In other county business, the commission voted to execute the Water System Operating Agreement in Big Water.  Deputy Attorney Van Dyke said it is a good way to start the process as a transition of services from the Glen Canyon Special Service District to Big Water.

Ordinance 2012-2 on the Chamberlain Ranch vacation of the amended plot was approved.  They need an ordinance to record.

The commission approved the annual Victims of Crime Act grant application for $21,669.

There was no vote taken on releasing the $72,000 retaining fee for Canyon Lands Development. The deadline is near and the release will be contingent on bringing roads to standard for the final inspection.

The County Road Department is feeling pressure with the Sand Dunes Gravel Haul Project. According to Bert Harris, the problem is time, because other projects are getting behind.  Harris said they could use help with the hauling.  The area discussed is a four-mile stretch south of the Sand Dunes Park.

The Kodachrome project is near and will require ‘in kind’ work. Commissioner Heaton said, “I don’t think the county should go into deficit spending.” Heaton recommended that the county start prioritizing roads.

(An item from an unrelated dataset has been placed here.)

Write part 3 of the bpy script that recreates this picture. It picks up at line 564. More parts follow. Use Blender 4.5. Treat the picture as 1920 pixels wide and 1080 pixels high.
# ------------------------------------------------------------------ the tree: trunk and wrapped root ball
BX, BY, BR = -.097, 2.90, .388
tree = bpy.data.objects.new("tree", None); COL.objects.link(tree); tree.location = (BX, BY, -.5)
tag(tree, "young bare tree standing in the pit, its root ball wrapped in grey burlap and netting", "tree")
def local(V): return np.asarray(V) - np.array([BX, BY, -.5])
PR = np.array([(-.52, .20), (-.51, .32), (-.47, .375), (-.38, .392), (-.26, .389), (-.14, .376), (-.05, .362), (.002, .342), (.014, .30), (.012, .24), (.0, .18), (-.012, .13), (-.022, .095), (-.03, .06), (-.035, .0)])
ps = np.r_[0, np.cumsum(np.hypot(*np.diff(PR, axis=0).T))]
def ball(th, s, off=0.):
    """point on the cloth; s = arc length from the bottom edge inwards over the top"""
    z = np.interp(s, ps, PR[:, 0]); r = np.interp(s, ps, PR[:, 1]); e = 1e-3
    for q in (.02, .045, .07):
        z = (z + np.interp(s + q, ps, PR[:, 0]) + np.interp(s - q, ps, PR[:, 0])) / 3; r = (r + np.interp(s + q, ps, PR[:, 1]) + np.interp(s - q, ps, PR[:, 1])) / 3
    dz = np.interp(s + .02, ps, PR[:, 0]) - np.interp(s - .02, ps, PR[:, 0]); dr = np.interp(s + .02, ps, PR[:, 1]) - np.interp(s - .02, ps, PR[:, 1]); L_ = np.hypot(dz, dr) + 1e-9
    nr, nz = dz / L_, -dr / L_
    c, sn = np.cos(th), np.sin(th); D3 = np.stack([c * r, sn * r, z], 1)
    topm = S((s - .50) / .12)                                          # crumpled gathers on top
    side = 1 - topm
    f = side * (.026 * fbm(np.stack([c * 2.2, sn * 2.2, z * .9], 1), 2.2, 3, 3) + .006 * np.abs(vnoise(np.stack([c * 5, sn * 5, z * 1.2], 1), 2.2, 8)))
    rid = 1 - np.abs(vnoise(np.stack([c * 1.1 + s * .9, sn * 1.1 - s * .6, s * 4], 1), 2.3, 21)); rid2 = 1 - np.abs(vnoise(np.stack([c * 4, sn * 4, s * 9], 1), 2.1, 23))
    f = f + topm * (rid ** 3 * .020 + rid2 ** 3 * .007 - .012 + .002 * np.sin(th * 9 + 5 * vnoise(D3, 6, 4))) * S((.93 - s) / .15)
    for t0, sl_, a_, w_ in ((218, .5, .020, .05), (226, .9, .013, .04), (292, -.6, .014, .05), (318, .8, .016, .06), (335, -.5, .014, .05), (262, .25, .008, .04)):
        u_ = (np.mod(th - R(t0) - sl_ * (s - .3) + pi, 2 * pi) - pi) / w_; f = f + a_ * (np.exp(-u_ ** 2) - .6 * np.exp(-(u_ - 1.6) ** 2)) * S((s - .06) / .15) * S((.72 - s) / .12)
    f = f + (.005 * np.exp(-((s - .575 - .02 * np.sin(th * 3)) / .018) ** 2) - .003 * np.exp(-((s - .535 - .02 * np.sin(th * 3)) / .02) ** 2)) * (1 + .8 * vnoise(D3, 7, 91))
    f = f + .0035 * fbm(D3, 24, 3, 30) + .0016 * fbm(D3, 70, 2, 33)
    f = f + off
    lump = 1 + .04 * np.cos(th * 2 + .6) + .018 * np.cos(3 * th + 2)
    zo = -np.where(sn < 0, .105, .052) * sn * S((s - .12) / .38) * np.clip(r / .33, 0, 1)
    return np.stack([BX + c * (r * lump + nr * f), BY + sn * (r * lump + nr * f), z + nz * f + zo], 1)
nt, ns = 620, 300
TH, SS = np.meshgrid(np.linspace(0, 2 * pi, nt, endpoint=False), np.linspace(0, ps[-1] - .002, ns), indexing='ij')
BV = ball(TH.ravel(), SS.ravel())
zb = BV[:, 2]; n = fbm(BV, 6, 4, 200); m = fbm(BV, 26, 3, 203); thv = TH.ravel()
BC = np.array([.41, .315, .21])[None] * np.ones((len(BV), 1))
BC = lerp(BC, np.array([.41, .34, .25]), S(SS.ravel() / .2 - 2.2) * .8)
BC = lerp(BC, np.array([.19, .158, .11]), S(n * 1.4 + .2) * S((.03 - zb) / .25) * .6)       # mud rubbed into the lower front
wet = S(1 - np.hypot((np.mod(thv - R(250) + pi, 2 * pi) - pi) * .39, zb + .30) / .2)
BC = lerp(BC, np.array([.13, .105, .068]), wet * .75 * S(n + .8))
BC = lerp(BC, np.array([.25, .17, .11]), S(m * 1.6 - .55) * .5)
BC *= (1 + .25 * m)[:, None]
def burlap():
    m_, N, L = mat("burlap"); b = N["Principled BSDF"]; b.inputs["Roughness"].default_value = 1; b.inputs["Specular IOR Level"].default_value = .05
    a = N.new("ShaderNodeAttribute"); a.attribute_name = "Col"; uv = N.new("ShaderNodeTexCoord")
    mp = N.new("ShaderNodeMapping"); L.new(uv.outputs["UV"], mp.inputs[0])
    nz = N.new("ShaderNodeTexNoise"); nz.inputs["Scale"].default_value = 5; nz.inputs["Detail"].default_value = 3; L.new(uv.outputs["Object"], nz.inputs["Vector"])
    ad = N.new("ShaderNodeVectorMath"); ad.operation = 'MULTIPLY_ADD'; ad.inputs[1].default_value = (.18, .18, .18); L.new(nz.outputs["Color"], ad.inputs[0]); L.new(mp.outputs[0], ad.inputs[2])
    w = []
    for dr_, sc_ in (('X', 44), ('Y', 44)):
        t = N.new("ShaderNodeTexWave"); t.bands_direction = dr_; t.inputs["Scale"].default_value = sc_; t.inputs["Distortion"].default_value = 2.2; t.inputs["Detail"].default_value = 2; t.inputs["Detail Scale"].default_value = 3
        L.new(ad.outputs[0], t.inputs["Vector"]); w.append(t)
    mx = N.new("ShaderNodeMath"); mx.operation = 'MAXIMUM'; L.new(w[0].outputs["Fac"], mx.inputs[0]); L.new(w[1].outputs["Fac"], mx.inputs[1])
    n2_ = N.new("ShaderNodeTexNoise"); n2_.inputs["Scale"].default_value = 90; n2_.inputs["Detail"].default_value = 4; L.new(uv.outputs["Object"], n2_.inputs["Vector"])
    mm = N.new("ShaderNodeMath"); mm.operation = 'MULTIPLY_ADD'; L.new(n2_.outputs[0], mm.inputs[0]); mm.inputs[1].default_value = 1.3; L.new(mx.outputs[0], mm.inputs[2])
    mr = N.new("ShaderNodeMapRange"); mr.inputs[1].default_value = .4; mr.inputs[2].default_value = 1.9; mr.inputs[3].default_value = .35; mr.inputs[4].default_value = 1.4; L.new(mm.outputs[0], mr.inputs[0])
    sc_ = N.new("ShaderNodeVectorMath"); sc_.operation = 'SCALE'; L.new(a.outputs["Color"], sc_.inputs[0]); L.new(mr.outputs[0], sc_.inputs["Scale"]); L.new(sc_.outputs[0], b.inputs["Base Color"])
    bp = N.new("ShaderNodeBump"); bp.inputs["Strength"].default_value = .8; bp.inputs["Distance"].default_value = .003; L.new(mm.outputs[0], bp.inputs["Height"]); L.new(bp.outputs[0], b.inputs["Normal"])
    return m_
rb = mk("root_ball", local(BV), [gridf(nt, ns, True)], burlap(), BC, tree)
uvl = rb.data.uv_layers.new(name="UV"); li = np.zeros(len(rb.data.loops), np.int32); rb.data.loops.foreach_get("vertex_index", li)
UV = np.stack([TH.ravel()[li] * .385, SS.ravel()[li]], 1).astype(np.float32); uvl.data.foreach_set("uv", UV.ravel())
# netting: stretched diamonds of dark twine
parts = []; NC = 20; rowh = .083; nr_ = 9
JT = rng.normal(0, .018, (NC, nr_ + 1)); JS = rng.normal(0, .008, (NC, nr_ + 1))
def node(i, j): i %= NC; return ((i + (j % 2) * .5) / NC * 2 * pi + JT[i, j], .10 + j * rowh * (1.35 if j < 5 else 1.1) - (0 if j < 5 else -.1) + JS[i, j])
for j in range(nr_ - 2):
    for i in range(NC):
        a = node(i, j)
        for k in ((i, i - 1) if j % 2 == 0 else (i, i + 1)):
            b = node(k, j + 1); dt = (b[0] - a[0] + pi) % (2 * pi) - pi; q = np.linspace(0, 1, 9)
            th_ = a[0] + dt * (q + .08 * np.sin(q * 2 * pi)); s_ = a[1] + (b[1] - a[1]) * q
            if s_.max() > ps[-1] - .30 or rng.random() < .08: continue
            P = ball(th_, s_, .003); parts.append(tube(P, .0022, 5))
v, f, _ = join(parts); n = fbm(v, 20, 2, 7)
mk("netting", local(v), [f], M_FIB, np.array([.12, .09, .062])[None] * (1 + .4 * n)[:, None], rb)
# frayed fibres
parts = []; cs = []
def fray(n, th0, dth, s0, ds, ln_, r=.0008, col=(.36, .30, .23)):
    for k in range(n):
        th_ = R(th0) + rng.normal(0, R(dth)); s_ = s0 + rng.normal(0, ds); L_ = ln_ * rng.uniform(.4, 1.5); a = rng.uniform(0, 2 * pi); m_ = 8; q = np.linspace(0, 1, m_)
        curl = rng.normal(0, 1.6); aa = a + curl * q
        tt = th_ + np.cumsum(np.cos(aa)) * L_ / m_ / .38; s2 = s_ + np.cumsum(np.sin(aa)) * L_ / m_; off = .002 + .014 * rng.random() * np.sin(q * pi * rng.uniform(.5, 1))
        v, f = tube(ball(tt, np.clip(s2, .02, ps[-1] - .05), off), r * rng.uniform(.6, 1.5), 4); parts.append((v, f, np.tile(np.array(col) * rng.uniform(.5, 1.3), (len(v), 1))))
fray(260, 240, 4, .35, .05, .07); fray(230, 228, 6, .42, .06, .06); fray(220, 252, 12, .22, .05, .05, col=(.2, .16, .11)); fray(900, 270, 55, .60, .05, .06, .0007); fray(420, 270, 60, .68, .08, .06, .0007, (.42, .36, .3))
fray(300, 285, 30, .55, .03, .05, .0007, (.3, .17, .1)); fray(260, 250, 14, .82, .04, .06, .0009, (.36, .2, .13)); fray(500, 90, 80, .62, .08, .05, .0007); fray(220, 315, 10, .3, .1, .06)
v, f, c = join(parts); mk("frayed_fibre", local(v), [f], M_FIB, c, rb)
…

The time was extended one hour for the Johnson Canyon Road closing for the July 28 Half Marathon. It is now 6-10 a.m.

Several property deferral cases were discussed regarding requests to be removed from the tax sale. The commission denied a request to remove back taxes, interest and penalties. Two were removed from the tax sale with payment deadlines set. The commissioners warned “buyer beware” to those bidding on tax sale properties.

The Cell Phone Policy approved last month was withdrawn because the form was too complicated. The county still pays per diems for county business on personal cell phone use, and it is covered in the budget.